WASHINGTON – The first legal battle of Election Day has begun, and it ended quickly.
A judge in Nevada ruled against a lawsuit by the campaign of Republican presidential candidate Donald Trump Tuesday against the registrar in Clark County, Nevada, over last week’s early voting, CBS News reports.
Judge Gloria Sturman said the lawsuit was asking for the identities of poll workers, and that that would have opened the workers up to “harassment.” She also said Clark County officials are already required to preserve the records the Trump campaign was asking to preserve.
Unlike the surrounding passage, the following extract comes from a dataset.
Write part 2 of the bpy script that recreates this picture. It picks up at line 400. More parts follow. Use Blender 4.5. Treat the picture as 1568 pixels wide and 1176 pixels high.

Trump and Nevada Republican Party chief Michael McDonald had claimed in the suit that voters who were standing in line at several voting locations should not have been allowed in to vote after the scheduled closing time. They filed the suit late Tuesday morning; Sturman made her decision at about 2:30 p.m. EDT.
Someone identified in the Trump filing as a “poll watcher” estimated that between 150 and 300 people entered the line after 8 p.m., when the polling station was supposed to close, CBS News reports. They wanted the ballots cast during the disputed events Friday night to be set aside, and not counted along with others.
CBS News reported that registrar Joe Gloria said state law allows voters who are in line at closing time to cast ballots. “We’ve had a long history of following the same policy,” Gloria told CBS News, adding that a similar extension happened in 2012.
The polls in Virginia close at 7 p.m. on Election Day, and at 8 p.m. in D.C. and Maryland; if you’re in line by then, you can vote.